Shale Gas Supplies and the Alaska Gas Pipeline Question

Michael Giberson

For 30 odd years there has been talk of building a natural gas pipeline from the North Slope of Alaska into Canada and down to the lower 48 states.  For a time it seemed almost a necessity given the prospects of diminishing gas supplies in the lower 48 and the cost of competing on the world market for LNG imports.  Then, of course, the boom in shale gas production, which has upset what “everybody knew” about the future of natural gas supplies in the U.S. and moderated gas prices in the process.

Is it still a good idea to spend $20-40 billion for a pipeline? The WSJ offers: “Latest Risk to Alaska Gas Pipeline: More Gas.”

(HT to NewsWatch: Energy.)

By the way, interested in learning a bit more about the shale gas boom?  One perspective is offered by the documentary film Haynesville, which follows the effects of that shale gas play on several Louisiana landowners.  I haven’t seen it yet, but have heard good things.  (I am hoping to arrange a showing in Lubbock.  Lubbock area folks should let me know if you are interested in seeing the film.)

6 thoughts on “Shale Gas Supplies and the Alaska Gas Pipeline Question

  1. Once we began investing $500-700 billion per year to reduce carbon emissions by 83% compared to 1990 levels by 2050, would there be investment capital left for a project which would be obsoleted by the carbon emissions reduction mandates before the end of its useful life?

  2. Worth noting, per Ed Reid’s comment that if shale gas is as big and as cheap as it’s proponents suggest, it could potentially displace a heck of a lot of coal fired power, purely on economic dispatch considerations, driving US CO2 emissions down by as much as 20%.

    Practically speaking, price would likely rise before it got to that point, but do keep in mind that given where coal and gas prices are today and the likelihood (someday) of some CO2 price coming into play, large increases in natural gas supply would be likely to tip the dispatch order of our power fleet, shifting from a gas-marginal grid to a coal-marginal grid.

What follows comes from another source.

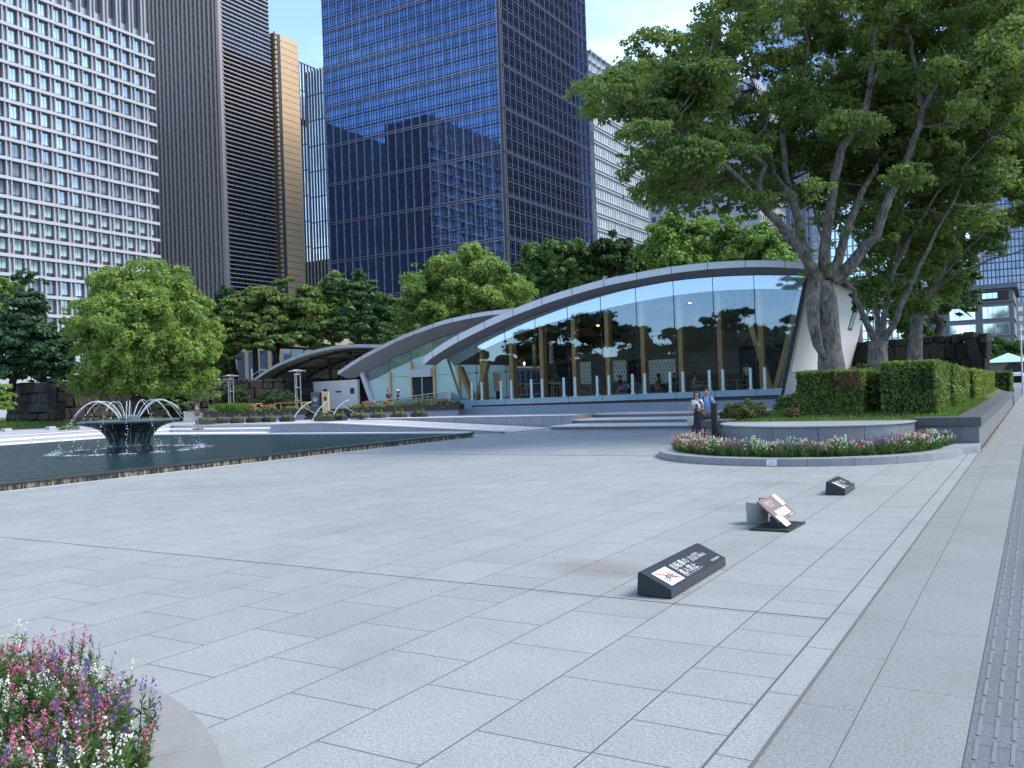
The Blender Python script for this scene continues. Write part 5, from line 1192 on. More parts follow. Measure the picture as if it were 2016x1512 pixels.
def stone_wall(pts,z0,tops,label,seed,batter=.13,depth=7,ch=.62):
    r=empty('castle_stone_wall',(*pts[0],z0),label,'stone wall')
    for i in range(len(pts)-1):
        g=MB(); stone_face(g,pts[i],pts[i+1],z0,tops[i],tops[i+1],batter,seed+i,ch); g.build('stone_face',m_cast,r)
    c=sum(np.array(p) for p in pts)/len(pts); g=MB(); P=[]
    for i,p in enumerate(pts):
        ns=[]
        for q,w in((i-1,i),(i,i+1)):
            if q>=0 and w<len(pts): e=_n2(np.array(pts[w])-np.array(pts[q])); ns.append(np.array([-e[1],e[0]]))
        m_=_n2(sum(ns)); P.append(np.append(np.array(p)+m_*1.25,z0))
    back=[np.array([pts[-1][0]-.5,pts[-1][1]+depth,z0]),np.array([pts[0][0]+.5,pts[0][1]+depth,z0])]
    g.prism(P+back,(0,0,min(tops)-z0-.12)); g.build('fill',m_cast,r)
    return r
def _n2(v): return v/np.linalg.norm(v)
a=at(12,830,74);b=at(112,832,63);c=at(297,825,72)
zt=lambda u,v,d: at(u,v,d)[2]
stone_wall([a[:2],b[:2],c[:2]],.5,[zt(14,757,74),zt(130,748,63),zt(281,757,72)],'dark castle stone wall with a projecting corner behind the fountain on the left',11)
a=at(370,815,74);b=at(900,790,90)
stone_wall([a[:2],b[:2]],.5,[zt(385,748,74),zt(740,745,90)],'dark castle stone wall running behind the open canopy',31)
a=at(1640,740,60);b=at(1938,727,52);c=at(1944,722,62)
stone_wall([a[:2],b[:2],c[:2]],1.0,[zt(1690,676,60),zt(1913,653,52),zt(1938,690,62)],'dark castle stone wall on the right behind the hedges and forked trunks',51,batter=.18,ch=.75)
# ================================================================ TREES
def bark(name,c1,c2,sc_=1.0):
    t=NT(name); p=t.pos(); v=t.n('VectorMath',operation='MULTIPLY',ins={0:p,1:(5*sc_,5*sc_,1.6*sc_)}).outputs[0]; f=t.noise(v,2.0,6,.7,.5); f2=t.noise(p,2.6,3)
    c=t.mix(t.ramp(f,[(.35,0),(.65,1)]),c1,c2); c=t.mix(t.math('MULTIPLY',t.ramp(f2,[(.55,0),(.62,1)]),.5),c,sc(c2,1.25))
    b=t.pbsdf(Base_Color=c,Roughness=.9,Specular_IOR_Level=.15); t.set(b.inputs['Normal'],t.bump(f,.9,.05)); return t.done(b)
m_bark=bark('zelkova_bark',(.060,.052,.047),(.22,.20,.18)); m_barkd=bark('dark_bark',(.02,.016,.013),(.05,.042,.035))
def fib(n):
    i=np.arange(n)+.5; ph=np.arccos(1-2*i/n); th=math.pi*(1+5**.5)*i; return np.stack([np.cos(th)*np.sin(ph),np.sin(th)*np.sin(ph),np.cos(ph)],1)
def lobes_from(ells,k,seed=0,lr=.36,dep=1.0):
    g=np.random.default_rng(seed); out=[]
    for (u,v,ru,rv,d) in ells:
        c=at(u,v,d); rx=ru*1.13*d/F; rz=rv*1.12*d/F; ry=rx*dep
        for q in fib(k):
            q=q+g.normal(0,.12,3); r=lr*g.uniform(.75,1.2)
            right=RW[:,0]; dpt=-RW[:,2]
            pos=c+right*q[0]*rx*(1-r*.85)+np.array([dpt[0],dpt[1],0])*q[1]*ry*(1-r*.85)+np.array([0,0,1])*q[2]*rz*(1-r*.85)
            out.append((*pos,rx*r,rx*r,min(rz,rx)*r*.85))
        out.append((*c,rx*.55,ry*.55,rz*.55))
    return out
def tree(name,label,ells,n,size,m,trunk,tr,k=12,seed=0,group=None,sub=7,mb=m_barkd,lr=.36,flat=.75,limbs=5,inner=.2,subr=.42,dep=1.0,elong=1.5,out=.10):
    T=[np.array(p,float) for p in trunk]; r=empty(name,T[0],label,'tree',group)
    lob=lobes_from(ells,k,seed,lr,dep)
    g=MB(); g.tube(T,[tr*(1-.5*i/(len(T)-1)) for i in range(len(T))],10)
    gg=np.random.default_rng(seed)
    for i in range(limbs):
        q=np.array(lob[int(gg.integers(len(lob)))][:3]); s=T[-1]; mpt=(s+q)/2+gg.normal(0,.06,3)*np.linalg.norm(q-s)
        g.tube([T[-1]-(T[-1]-T[-2])*.15,mpt,q],[tr*.42,tr*.26,tr*.1],6)
    g.build('trunk',mb,r,smooth=True)
    leaves('crown',lob,n,size,m,r,sub=sub,seed=seed,flat=flat,inner=inner,subr=subr,elong=elong,out=out)
    return r
m_cam=leafmat('camphor_leaf',(.095,.16,.035),(.27,.385,.095),.35,.6,yellow=(.32,.41,.12))
m_cam2=leafmat('camphor_leaf_mid',(.06,.12,.028),(.20,.32,.065),.3,.5)
m_pine=leafmat('pine_leaf',(.024,.058,.030),(.06,.125,.055),.15,.6)
m_pine2=leafmat('pine_leaf_light',(.035,.075,.026),(.09,.165,.055),.2,.6)
m_dk=leafmat('dark_leaf',(.016,.034,.010),(.045,.08,.018),.2,.5)
m_zk=leafmat('row_zelkova_leaf',(.06,.10,.025),(.17,.235,.06),.3,.5)
m_mid=leafmat('mid_leaf',(.038,.085,.022),(.11,.20,.045),.25,.5)
def tk(u0,v0,u1,v1,d,n=3): 
    a=at(u0,v0,d);b=at(u1,v1,d); return [a+(b-a)*i/(n-1) for i in range(n)]
tree('camphor_tree','big bright green rounded tree directly behind the fountain',[(285,588,92,70,60),(232,590,48,44,60),(340,592,52,46,60),(180,760,50,36,60),(395,755,42,36,61),(215,655,80,75,60),(345,660,78,82,60),(270,700,98,78,59),(195,715,50,55,60),(370,725,52,62,61),(262,640,85,80,56.5),(290,745,95,36,60)],170000,.155,m_cam,[at(262,822,58.5),at(268,795,58.6),at(278,765,59),at(285,735,59.5)],.55,k=18,seed=3,out=.03,sub=20,flat=.95,lr=.36,subr=.30,mb=m_barkd,limbs=12)
tree('pine_tree','tall dark pine at the far left behind the stone wall',[(50,640,55,95,70),(20,700,50,60,70),(80,690,55,50,70),(60,590,35,55,70),(45,560,22,28,70)],30000,.24,m_pine,tk(15,800,38,690,70,4),.35,k=10,seed=4,group='pines behind the stone wall',flat=.4,sub=6)
tree('pine_tree','second dark pine leaning right between the far left pine and the bright tree',[(118,665,38,42,71),(108,725,48,30,71),(60,735,40,24,70),(135,700,30,40,72)],17000,.24,m_pine,tk(143,752,115,690,71,4),.3,k=9,seed=5,group='pines behind the stone wall',flat=.4,sub=6)
tree('camphor_tree','bright green tree top cut by the left edge of the picture',[(2,575,32,42,90),(-20,600,45,55,90)],11000,.28,m_cam,tk(-12,800,-10,640,90),.4,k=9,seed=6,limbs=2)
tree('maple_tree','low yellow-green maple spray at the far left edge before the stone wall',[(2,785,30,16,52),(-8,765,24,16,52),(8,800,22,9,52)],4200,.14,m_cam,tk(-25,840,-14,790,52),.1,k=8,seed=7,flat=.4,limbs=3)
tree('small_pine','pale green small layered pine right of the bright tree trunk',[(335,752,30,20,72),(355,775,34,17,72),(322,785,24,17,71),(345,798,34,12,71)],9000,.16,m_pine2,tk(338,822,338,760,72),.15,k=8,seed=8,flat=.35,limbs=4)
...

    Details, plots and lots of math quantifying here, should you be interested:

  3. Sean,

    Expanding the existing natural gas transmission capacity to facilitate massive coal displacement for power generation would also require the investment of $billions in facilities which would be obsoleted by carbon reduction mandates before the ends of their useful lives. While government planners might not figure that out, investors probably would.

    In the words of my favorite American philosopher, Yogi Berra: “You’ve got to be careful, if you don’t know where you’re going, because you might end up someplace else.”

    Analyzing these issues would benefit from establishing sets parameters for the US in 2050 with a population of ~450 million, emitting 83% less carbon than the US in 1990 with a population of ~250 million. Once a set of parameters was established, it would be possible to look back and identify plausible paths between the two end points. My projection is that stationary combustion of natural gas for power generation is not among the carbon-emitting end uses responsible for the remaining carbon emissions in 2050.

    I also suspect that, if we step onto the “slippery slope” of anthropogenic carbon emissions reductions, an 83% reduction would not be the ultimate end point.

  4. Low cost gas can threaten to unseat coal in the dispatch process, and as Sean notes this reduces carbon emissions. But 20% reductions won’t get us to an 83% reduction target, so more would be required if that is the target pursued.

    In shale gas’s favor, with respect to the pipeline expansion issue Ed mentions, is that at least some of it is ‘upstream’ relative to some of the bottlenecks that would otherwise emerge. (Namely, the Marcellus Shale which runs up through Pennsylvania and New York.) It should be accessible without huge pipeline projects, assuming of course that regulators don’t prevent its development in the area.